The narrator illustrates this by showing how Hitler made evidence to support his claim that the Jewish People were at fault. He claimed that it was “Jewish” capitalism that caused all of the economic suffering and only “Aryan” capitalism could restore the country to what it once was. The narrator explained how this was the keystone in forming unity in Germany. 

To better understand and continue this idea of almost brainwashing German citizens, the carful engineering of “Mien Kampf” can be seen with how Hitler told the people the parliament of Germany is misrepresenting them. He explains how the government is inherently bias and sometimes opposed each other, and other times would kind of agree but would rarely agree on things. This was his primary argument when he began to obtain power in the government. The narrator of the essay regrettably informs us that this continues his rise in popularity.

The continuous rise is also helped by Hitler’s inclusion of religion in his book. He used an emphasis on a person being an actual person rather than just an entity in the environment. He then used this idea of an individual person to give a non-economic cause for the economic problems. He had used Vienna as a laboratory for this idea of cultural idea causing economic problems rather than an actual economic turmoil. 

Despite the similar economic situation in England, the people managed to keep their moral compass in check and did not give in to most of the Nazi ideas. This being said, if you look at actual history, much of the world thought what Hitler was doing, economically was very good and they were simply turning a blind eye towards the Nazis treatment of the Jewish people. By creating all of this unity described by the narrator, he turned his entire country around and made Germany economically important again. 

The narrator also points out the rather brilliant idea of “selling” his ideology to financial bakers. He did this by giving non-economic reasons for the economic problems in an effort to hide the actual problems. He continued to get the citizens to mistrust the Jewish People and blame all problems on them. Never once throughout all of this does Hitler deviate from his idea that the “Aryan race” and their ways can solve all the problems that the Jewish people had caused. 

At the end of the essay, the narrator points out the when everyone was in unity against the Jewish people, Hitler had come to his ultimate power. Once there, he began ignoring the requests of his people and tells them that their sacrifice of having little food or being drafted for war was for the greater good of the people. However, desperate times called for desperate measures for the German people.  

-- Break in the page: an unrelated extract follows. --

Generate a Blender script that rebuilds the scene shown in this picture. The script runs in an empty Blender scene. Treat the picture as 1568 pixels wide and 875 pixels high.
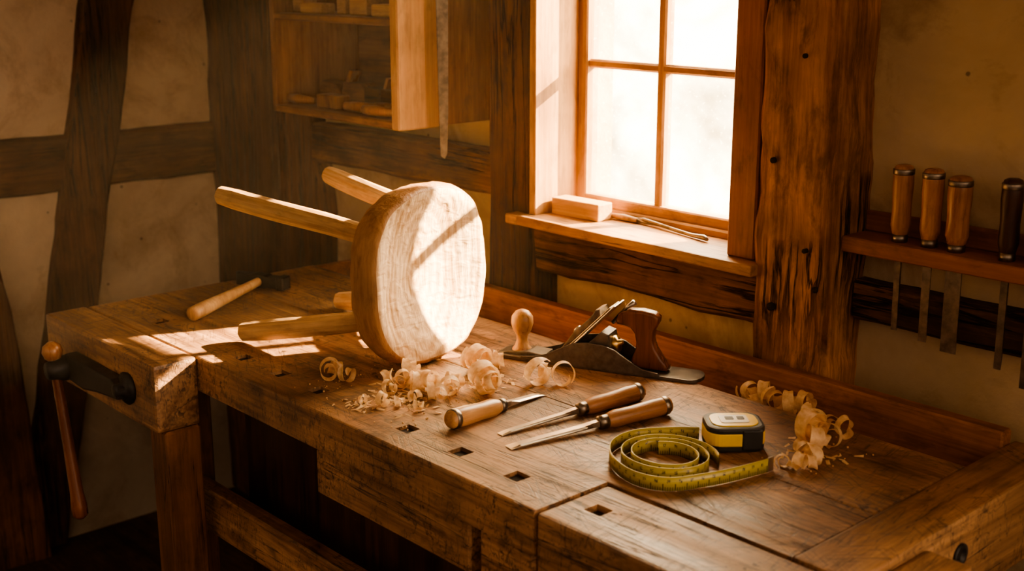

This was the only reason Hitler made it so far, the German people were so vulnerable and desperate for change. Tables turned when the British, and many other allied powers, found unity through a common enemy, Hitler. The idea that unity can be found by being anti-Hitler together was the “winning idea” of World War I thus aiding in the allied victory. The same idea that made the Germans so susceptible to “Mein Kampf” also lead to nearly half the world coming together to victory.